Your task is to copy the listing exactly, with the pictures left out.

--

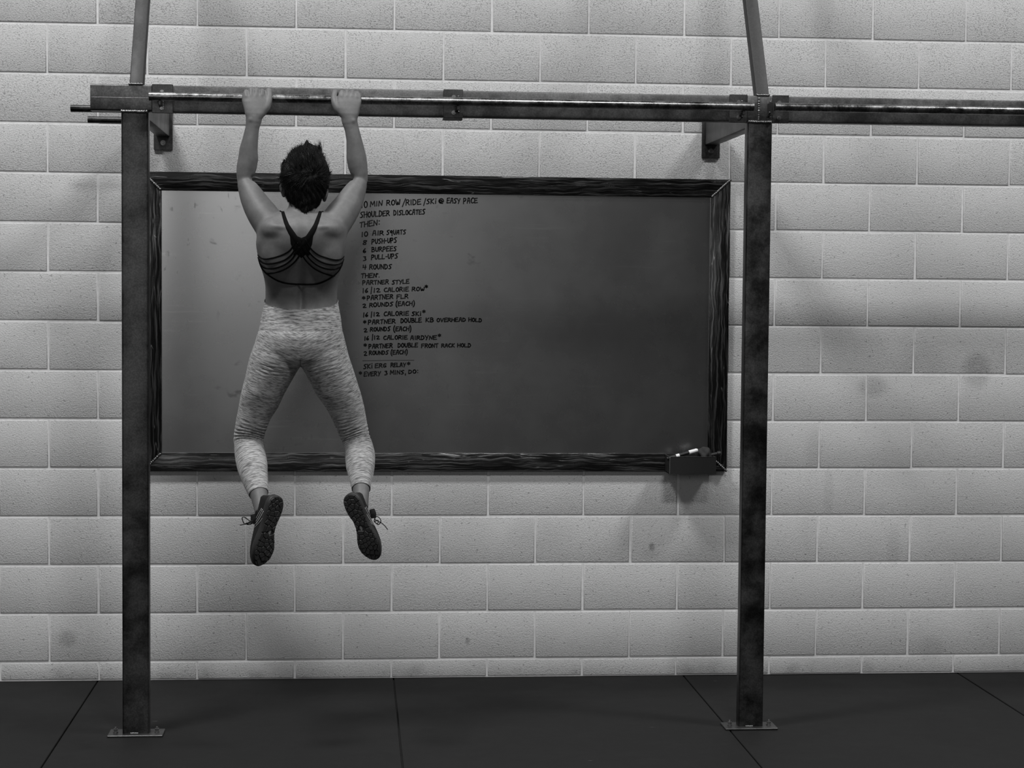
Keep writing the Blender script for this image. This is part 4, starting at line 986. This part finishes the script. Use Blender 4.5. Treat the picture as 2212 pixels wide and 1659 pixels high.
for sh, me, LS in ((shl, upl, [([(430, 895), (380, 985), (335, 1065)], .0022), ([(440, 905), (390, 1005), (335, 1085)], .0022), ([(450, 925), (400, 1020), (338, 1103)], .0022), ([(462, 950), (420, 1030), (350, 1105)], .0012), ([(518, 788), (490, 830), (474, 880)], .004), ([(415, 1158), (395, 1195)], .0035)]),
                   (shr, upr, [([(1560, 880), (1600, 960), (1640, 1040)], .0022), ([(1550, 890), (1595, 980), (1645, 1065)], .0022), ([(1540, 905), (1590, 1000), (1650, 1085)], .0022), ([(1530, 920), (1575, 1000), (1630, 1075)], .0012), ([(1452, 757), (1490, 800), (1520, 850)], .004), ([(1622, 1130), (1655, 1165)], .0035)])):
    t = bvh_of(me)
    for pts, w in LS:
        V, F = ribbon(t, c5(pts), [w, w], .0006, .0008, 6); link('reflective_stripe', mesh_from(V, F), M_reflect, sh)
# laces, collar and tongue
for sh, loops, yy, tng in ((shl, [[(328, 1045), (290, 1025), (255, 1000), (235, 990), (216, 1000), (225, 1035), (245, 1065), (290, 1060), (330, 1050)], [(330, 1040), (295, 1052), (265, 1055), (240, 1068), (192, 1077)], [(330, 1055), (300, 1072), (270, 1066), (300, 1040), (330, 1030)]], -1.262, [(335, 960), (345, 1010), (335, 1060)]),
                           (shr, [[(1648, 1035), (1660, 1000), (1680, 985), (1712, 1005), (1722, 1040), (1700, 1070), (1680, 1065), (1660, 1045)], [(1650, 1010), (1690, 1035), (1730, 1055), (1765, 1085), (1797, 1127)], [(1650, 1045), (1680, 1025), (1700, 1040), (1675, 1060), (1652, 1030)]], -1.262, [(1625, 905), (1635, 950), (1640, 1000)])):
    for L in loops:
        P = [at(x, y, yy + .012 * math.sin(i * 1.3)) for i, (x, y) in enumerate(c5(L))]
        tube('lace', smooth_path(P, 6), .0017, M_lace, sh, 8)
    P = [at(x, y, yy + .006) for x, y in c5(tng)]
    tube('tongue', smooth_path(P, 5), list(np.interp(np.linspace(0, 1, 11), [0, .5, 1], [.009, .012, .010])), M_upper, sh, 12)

--

→ Final answer:
Keep writing the Blender script for this image. This is part 4, starting at line 986. This part finishes the script. Use Blender 4.5. Treat the picture as 2212 pixels wide and 1659 pixels high.
for sh, me, LS in ((shl, upl, [([(430, 895), (380, 985), (335, 1065)], .0022), ([(440, 905), (390, 1005), (335, 1085)], .0022), ([(450, 925), (400, 1020), (338, 1103)], .0022), ([(462, 950), (420, 1030), (350, 1105)], .0012), ([(518, 788), (490, 830), (474, 880)], .004), ([(415, 1158), (395, 1195)], .0035)]),
                   (shr, upr, [([(1560, 880), (1600, 960), (1640, 1040)], .0022), ([(1550, 890), (1595, 980), (1645, 1065)], .0022), ([(1540, 905), (1590, 1000), (1650, 1085)], .0022), ([(1530, 920), (1575, 1000), (1630, 1075)], .0012), ([(1452, 757), (1490, 800), (1520, 850)], .004), ([(1622, 1130), (1655, 1165)], .0035)])):
    t = bvh_of(me)
    for pts, w in LS:
        V, F = ribbon(t, c5(pts), [w, w], .0006, .0008, 6); link('reflective_stripe', mesh_from(V, F), M_reflect, sh)
# laces, collar and tongue
for sh, loops, yy, tng in ((shl, [[(328, 1045), (290, 1025), (255, 1000), (235, 990), (216, 1000), (225, 1035), (245, 1065), (290, 1060), (330, 1050)], [(330, 1040), (295, 1052), (265, 1055), (240, 1068), (192, 1077)], [(330, 1055), (300, 1072), (270, 1066), (300, 1040), (330, 1030)]], -1.262, [(335, 960), (345, 1010), (335, 1060)]),
                           (shr, [[(1648, 1035), (1660, 1000), (1680, 985), (1712, 1005), (1722, 1040), (1700, 1070), (1680, 1065), (1660, 1045)], [(1650, 1010), (1690, 1035), (1730, 1055), (1765, 1085), (1797, 1127)], [(1650, 1045), (1680, 1025), (1700, 1040), (1675, 1060), (1652, 1030)]], -1.262, [(1625, 905), (1635, 950), (1640, 1000)])):
    for L in loops:
        P = [at(x, y, yy + .012 * math.sin(i * 1.3)) for i, (x, y) in enumerate(c5(L))]
        tube('lace', smooth_path(P, 6), .0017, M_lace, sh, 8)
    P = [at(x, y, yy + .006) for x, y in c5(tng)]
    tube('tongue', smooth_path(P, 5), list(np.interp(np.linspace(0, 1, 11), [0, .5, 1], [.009, .012, .010])), M_upper, sh, 12)